Launac magnifie vingt ans de rythmes subsahariens
Dans la campagne occitane, Wassa’n Africa réunit, du 4 au 6 juillet, griots, DJ et artisans autour d’un principe de gratuité totale. Deux décennies d’existence ont ancré l’évènement dans la diplomatie décentralisée française : la municipalité, les associations de migrants et les institutions culturelles bâtissent ici un espace d’échanges Nord-Sud à échelle humaine. Ateliers de balafon, débats sur le vivre-ensemble et marché d’art coopèrent pour transformer un parc municipal en forum panafricain.
Montréal scande la pluralité diasporique
Du 8 au 20 juillet, les Nuits d’Afrique célèbrent trente-neuf ans d’un projet né de la volonté sénégalo-québécoise de rendre audibles les héritages afro-descendants. La ville métisse sa réputation d’innovation urbaine avec une diplomatie d’inclusion : plus de 700 artistes, 100 concerts, six scènes.
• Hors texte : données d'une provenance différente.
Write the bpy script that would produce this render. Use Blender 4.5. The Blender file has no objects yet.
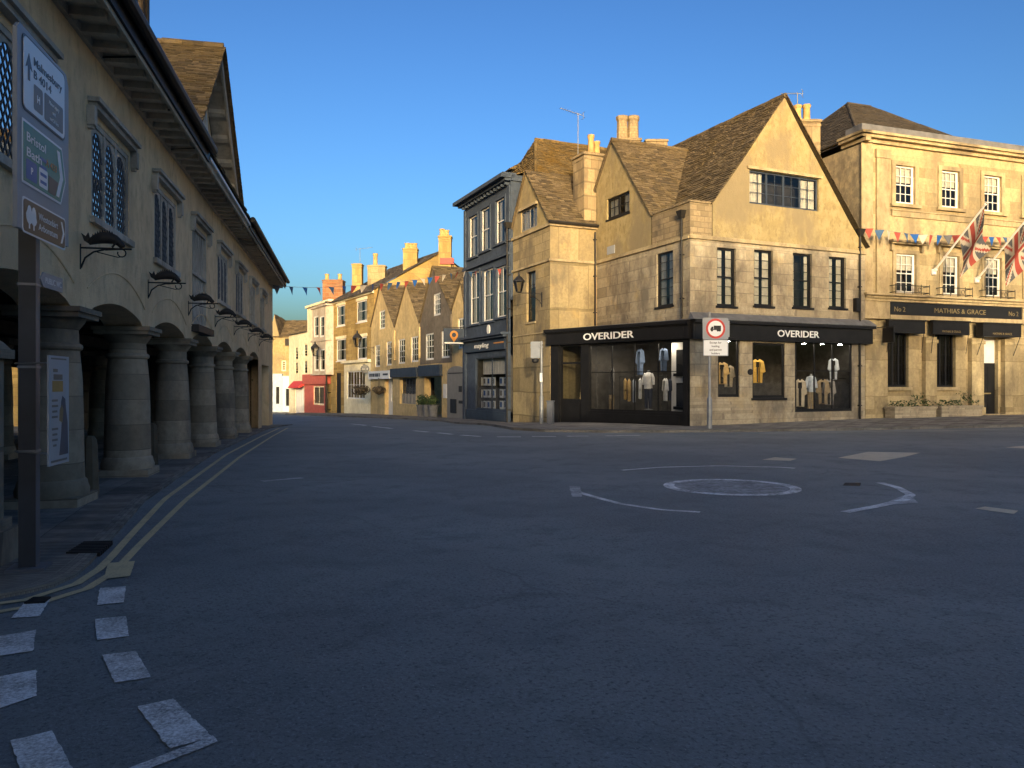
import bpy, math, random
from mathutils import Vector, Matrix
random.seed(7)
R = math.radians
sc = bpy.context.scene
COL = sc.collection
FPX, CX, CY, CAMZ = 769.0, 512.0, 384.0, 1.5

# ------------------------------------------------------------------ terrain
def lerp_tab(t, x):
    if x <= t[0][0]: return t[0][1]
    for (a, va), (b, vb) in zip(t, t[1:]):
        if x <= b: return va + (vb - va) * (x - a) / (b - a)
    return t[-1][1]
ZL = [(-40, .3), (0, 0), (25, -.20), (31, -.30), (36, -.42), (41, -.63), (48, -.74), (70, -1.30), (81, -1.62), (100, -2.28), (150, -2.7)]
def smooth(t):
    t = max(0, min(1, t)); return t * t * (3 - 2 * t)
def G(x, y):
    zl = lerp_tab(ZL, y)
    zr = -.008 * min(y, 31.3) + .0145 * (min(max(x, 7), 20) - 7) * smooth((y - 18) / 14) - .06 * smooth((y - 22) / 8)
    return zl + (zr - zl) * smooth(x / 7.0)
def gp(u, v, off=0.0):
    """ground point seen at a pixel"""
    d = 20.0; k = (v - CY) / FPX; a = (u - CX) / FPX
    lo, hi = 1.0, 400.0
    for _ in range(60):
        d = .5 * (lo + hi)
        if CAMZ - k * d > G(a * d, d) + off: lo = d
        else: hi = d
    return Vector((a * d, d, G(a * d, d) + off))
def at(u, v, d):
    return Vector(((u - CX) / FPX * d, d, CAMZ - (v - CY) / FPX * d))

# ------------------------------------------------------------------ mesh builder
class Face2:
    """a vertical plane: origin, direction left to right seen from outside, normal towards the viewer"""
    def __init__(s, o, d):
        s.o = Vector((o[0], o[1])); d = Vector((d[0], d[1])); d.normalize(); s.d = d; s.n = Vector((d.y, -d.x))
    def pt(s, a, z, n=0.0):
        p = s.o + s.d * a + s.n * n
        return Vector((p.x, p.y, z))
    def px(s, u, v, n=0.0):
        k = (u - CX) / FPX
        o = s.o + s.n * n
        # o.x + d.x t = k (o.y + d.y t)
        t = (k * o.y - o.x) / (s.d.x - k * s.d.y)
        y = o.y + s.d.y * t
        return t, CAMZ - (v - CY) / FPX * y
    def rect(s, u0, v0, u1, v1, n=0.0):
        um = .5 * (u0 + u1)
        return (s.px(u0, v0, n)[0], s.px(u1, v0, n)[0], s.px(um, v1, n)[1], s.px(um, v0, n)[1])   # s0,s1,z0,z1

class MB:
    def __init__(s): s.v = []; s.f = []; s.c = []; s.m = []
    def poly(s, pts, c=0.5, m=0):
        q = []
        for p in pts:
            p = Vector(p)
            if not q or (p - q[-1]).length > 1e-5: q.append(p)
        if len(q) > 2 and (q[0] - q[-1]).length <= 1e-5: q.pop()
        if len(q) < 3: return
        b = len(s.v); s.v += q; s.f.append(tuple(range(b, b + len(q)))); s.c.append(c); s.m.append(m)
    def hexa(s, p, c=0.5, m=0):
        """p: 8 points, bottom ring 0-3 counter-clockwise seen from above, top ring 4-7"""
        for f in ((3, 2, 1, 0), (4, 5, 6, 7), (0, 1, 5, 4), (1, 2, 6, 5), (2, 3, 7, 6), (3, 0, 4, 7)):
            s.poly([p[i] for i in f], c, m)
    def box(s, F, s0, s1, z0, z1, n0, n1, c=0.5, m=0):
        # n1 is the outer side
        s.hexa([F.pt(s0, z0, n1), F.pt(s1, z0, n1), F.pt(s1, z0, n0), F.pt(s0, z0, n0),
                F.pt(s0, z1, n1), F.pt(s1, z1, n1), F.pt(s1, z1, n0), F.pt(s0, z1, n0)], c, m)
    def abox(s, x0, x1, y0, y1, z0, z1, c=.5, m=0):
        s.box(Face2((0, 0), (1, 0)), x0, x1, z0, z1, -y1, -y0, c, m)
    def lathe(s, cx, cy, prof, seg=20, cap=True, c=.5, m=0, jit=0.0):
        b = len(s.v); ph = [random.uniform(0, 6) for _ in range(4)]
        for r, z in prof:
            for i in range(seg):
                a = 2 * math.pi * i / seg
                q = r + jit * (math.sin(a * 2 + z * 2.2 + ph[0]) + math.sin(a * 4 - z * 3.1 + ph[1]))
                s.v.append(Vector((cx + q * math.cos(a), cy + q * math.sin(a), z)))
        for j in range(len(prof) - 1):
            for i in range(seg):
                i2 = (i + 1) % seg
                s.f.append((b + j * seg + i, b + j * seg + i2, b + (j + 1) * seg + i2, b + (j + 1) * seg + i)); s.c.append(c); s.m.append(m)
        if cap:
            s.f.append(tuple(b + (len(prof) - 1) * seg + i for i in range(seg))); s.c.append(c); s.m.append(m)
            s.f.append(tuple(b + seg - 1 - i for i in range(seg))); s.c.append(c); s.m.append(m)
    def tube(s, pts, r, seg=8, c=.5, m=0, sx=1.0):
        pts = [Vector(p) for p in pts]
        rs = r if isinstance(r, (list, tuple)) else [r] * len(pts)
        b = len(s.v); prev = None
        for i, p in enumerate(pts):
            t = (pts[min(i + 1, len(pts) - 1)] - pts[max(i - 1, 0)]).normalized()
            if prev is None:
                a = Vector((0, 0, 1)) if abs(t.z) < .9 else Vector((1, 0, 0))
                x = t.cross(a).normalized()
            else: x = (prev - t * prev.dot(t)).normalized()
            prev = x; y = t.cross(x)
            for j in range(seg):
                g = 2 * math.pi * j / seg
                s.v.append(p + (x * math.cos(g) * sx + y * math.sin(g)) * rs[i])
        for i in range(len(pts) - 1):
            for j in range(seg):
                j2 = (j + 1) % seg
                s.f.append((b + i * seg + j, b + i * seg + j2, b + (i + 1) * seg + j2, b + (i + 1) * seg + j)); s.c.append(c); s.m.append(m)
        s.f.append(tuple(b + seg - 1 - j for j in range(seg))); s.c.append(c); s.m.append(m)
        e = b + (len(pts) - 1) * seg
        s.f.append(tuple(e + j for j in range(seg))); s.c.append(c); s.m.append(m)
    def blob(s, c0, rx, ry, rz, seg=8, rings=6, jit=0.0, c=.5):
        b = len(s.v)
        for j in range(rings + 1):
            th = math.pi * j / rings
            for i in range(seg):
                a = 2 * math.pi * i / seg; q = 1 + random.uniform(-jit, jit)
                s.v.append(Vector(c0) + Vector((rx * math.sin(th) * math.cos(a) * q, ry * math.sin(th) * math.sin(a) * q, -rz * math.cos(th) * q)))
        for j in range(rings):
            for i in range(seg):
                i2 = (i + 1) % seg
                s.f.append((b + j * seg + i, b + j * seg + i2, b + (j + 1) * seg + i2, b + (j + 1) * seg + i)); s.c.append(c); s.m.append(0)
    def sheet(s, F, outline, n0, n1, c=.5, m=0):
        """extrude an outline of (s,z) points (counter-clockwise seen from outside) between two normals"""
        fr = [F.pt(a, z, n1) for a, z in outline]; bk = [F.pt(a, z, n0) for a, z in outline]
        s.poly(fr, c, m); s.poly(bk[::-1], c, m)
        k = len(fr)
        for i in range(k): s.poly([fr[i], bk[i], bk[(i + 1) % k], fr[(i + 1) % k]], c, m)
    def wall(s, F, L, Rr, holes=(), n=0.0, rev=.14):
        zs = sorted(set(round(z, 5) for z in [p[1] for p in L] + [p[1] for p in Rr] + [h[2] for h in holes] + [h[3] for h in holes]))
        lo = max(L[0][1], Rr[0][1]); hi = min(L[-1][1], Rr[-1][1])
        def side(P, z, up):
            z2 = z + (1e-4 if up else -1e-4)
            for (a, za), (b, zb) in zip(P, P[1:]):
                if za <= z2 <= zb and zb > za: return a + (b - a) * (z - za) / (zb - za)
            return P[0][0] if z2 < P[0][1] else P[-1][0]
        for za, zb in zip(zs, zs[1:]):
            if za < lo - 1e-4 or zb > hi + 1e-4: continue
            la, lb, ra, rb = side(L, za, True), side(L, zb, False), side(Rr, za, True), side(Rr, zb, False)
            hs = sorted((h[0], h[1]) for h in holes if h[2] <= za + 1e-5 and h[3] >= zb - 1e-5)
            ca, cb = la, lb
            for h0, h1 in hs:
                s.poly([F.pt(ca, za, n), F.pt(h0, za, n), F.pt(h0, zb, n), F.pt(cb, zb, n)]); ca = cb = h1
            s.poly([F.pt(ca, za, n), F.pt(ra, za, n), F.pt(rb, zb, n), F.pt(cb, zb, n)])
        for h in holes:
            a, b, z0, z1 = h[:4]; q = n - rev
            s.poly([F.pt(a, z0, n), F.pt(a, z0, q), F.pt(a, z1, q), F.pt(a, z1, n)][::-1])
            s.poly([F.pt(b, z0, n), F.pt(b, z0, q), F.pt(b, z1, q), F.pt(b, z1, n)])
            s.poly([F.pt(a, z1, n), F.pt(a, z1, q), F.pt(b, z1, q), F.pt(b, z1, n)][::-1])
            s.poly([F.pt(a, z0, n), F.pt(b, z0, n), F.pt(b, z0, q), F.pt(a, z0, q)])
    def tiles(s, poly, course=.2, wmin=.18, wmax=.42, thick=.028, jit=.5, base=True, over=.05):
        """cover a plane roof polygon with overlapping stone slates"""
        P = [Vector(p) for p in poly]
        nrm = Vector((0, 0, 0))
        for i in range(len(P)): nrm += P[i].cross(P[(i + 1) % len(P)])
        nrm.normalize()
        if nrm.z < 0: nrm = -nrm; P = P[::-1]
        S = Vector((0, 0, 1)).cross(nrm).normalized(); T = nrm.cross(S).normalized(); O = P[0]
        q = [((p - O).dot(S), (p - O).dot(T)) for p in P]
        if base: s.poly([p - nrm * .02 for p in P], .3)
        t0 = min(b for a, b in q); t1 = max(b for a, b in q)
        def span(t):
            xs = []
            for (a, b), (c, d) in zip(q, q[1:] + q[:1]):
                if (b <= t) != (d <= t): xs.append(a + (c - a) * (t - b) / (d - b))
            return (min(xs), max(xs)) if len(xs) >= 2 else None
        t = t0 - over
        cr = course * 1.25
        while t < t1:
            tt = max(t, t0 + 1e-3); sp = span(min(tt + course * .3, t1 - 1e-3)); sp2 = span(min(max(t + cr, t0 + 1e-3), t1 - 1e-3))
            if sp and sp2:
                a0, a1 = sp[0] - over, sp[1] + over
                a = a0 + random.uniform(-.2, 0)
                top = min(t + cr * 1.2, t1)
                st = span(min(max(top - 1e-3, t0 + 1e-3), t1 - 1e-3)) or sp2
                while a < a1:
                    w = random.uniform(wmin, wmax); b = a + w
                    l, r = max(a, a0), min(b - .006, a1)
                    if r - l > .03:
                        dt = random.uniform(-1, 1) * .1 * course; hz = thick * random.uniform(.7, 1.0 + jit)
                        l2, r2 = max(l, st[0] - over), min(r, st[1] + over)
                        if r2 < l2: l2 = r2 = .5 * (l2 + r2)
                        lo_ = t + dt
                        A = O + S * l + T * lo_; B = O + S * r + T * lo_; C = O + S * r2 + T * top; D = O + S * l2 + T * top
                        k1 = hz * 1.5 + .004; k2 = hz * .15
                        A2, B2, C2, D2 = A + nrm * k1, B + nrm * (k1 + random.uniform(-.006, .006)), C + nrm * k2, D + nrm * k2
                        c = random.random()
                        s.poly([A2, B2, C2, D2], c); s.poly([A, B, B2, A2], c * .6); s.poly([A, A2, D2, D], c); s.poly([B, C, C2, B2], c)
                    a = b
            t += course * random.uniform(.92, 1.06)
            course *= .985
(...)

Le concours Les Syli d’Or prolonge l’initiative en offrant aux talents émergents une rampe d’accès aux marchés professionnels nord-américains.
Carthage, Baalbeck et Hammamet : la triangulation patrimoniale
Dans les théâtres antiques de Tunisie et du Liban, la saison 2025 souligne la capacité des sites classés à devenir des plateformes d’influence contemporaine. Carthage (17 juillet-21 août) mise sur un répertoire allant du raï fusion aux créations théâtrales saheliennes, affirmant la transversalité maghrébine. À Hammamet (8 juillet-12 août), la mer sert d’écrin à une édition consacrée, entre autres, à la pensée d’Albert Memmi et au retour d’Emel Mathlouthi ; preuve que la Tunisie continue d’offrir un refuge à la parole critique malgré un contexte budgétaire contraint. Quant à Baalbeck (25 juillet-8 août), le choix d’ouvrir avec Carmen, doublée pour répondre à la demande populaire, témoigne d’une société libanaise qui oppose la permanence esthétique à l’instabilité géopolitique.
Kigali, Durban et Cape Coast : la mémoire comme moteur d’avenir
Le Giants of Africa Festival (26 juillet-2 août) illustre l’extension de la diplomatie sportive africaine. Sous l’impulsion de Masai Ujiri, Kigali transforme le basketball en incubateur de leadership continental, associant bootcamps, conférences et concerts. À Durban (17-27 juillet), le Durban International Film Festival poursuit son rôle d’agorathèque cinématographique, laboratoire où se négocient coproductions sud-sud et récits décoloniaux. Enfin, PANAFEST (24 juillet-3 août) renoue à Cape Coast avec l’histoire de la traite négrière : cérémonies de libation, panels sur les industries créatives et « Naming Ceremony » pour la diaspora font dialoguer devoir de mémoire et souveraineté narrative.
Jerash, épilogue levantin sous les étoiles jordaniennes
Du 23 juillet au 2 août, la cité romaine de Jérash offre ses colonnades aux voix arabes contemporaines. L’édition 2025, soutenue par la Cour royale jordanienne, conjugue dabkeh revisité, slam, marionnettes syriennes et récitals soufis. En rendant l’évènement accessible aux réfugiés par une billetterie solidaire et des sous-titres multilingues, Amman confirme sa stratégie de médiation culturelle régionale.
Un écosystème diplomatique en mutation
Ces dix festivals, en dépit de leurs identités locales, partagent trois constantes : la gratuité partielle qui démocratise l’accès, la transversalité disciplinaire qui décloisonne les publics, et l’empreinte mémorielle qui inscrit le futur dans un récit assumé. Pour les chancelleries attentives, ils constituent autant de points d’entrée vers des sociétés civiles actives, souvent plus réceptives au dialogue culturel qu’au langage institutionnel. Investir ce terrain n’est plus une option, c’est une nécessité stratégique, car l’été 2025 démontre qu’au Sud la scène est aussi un parlement.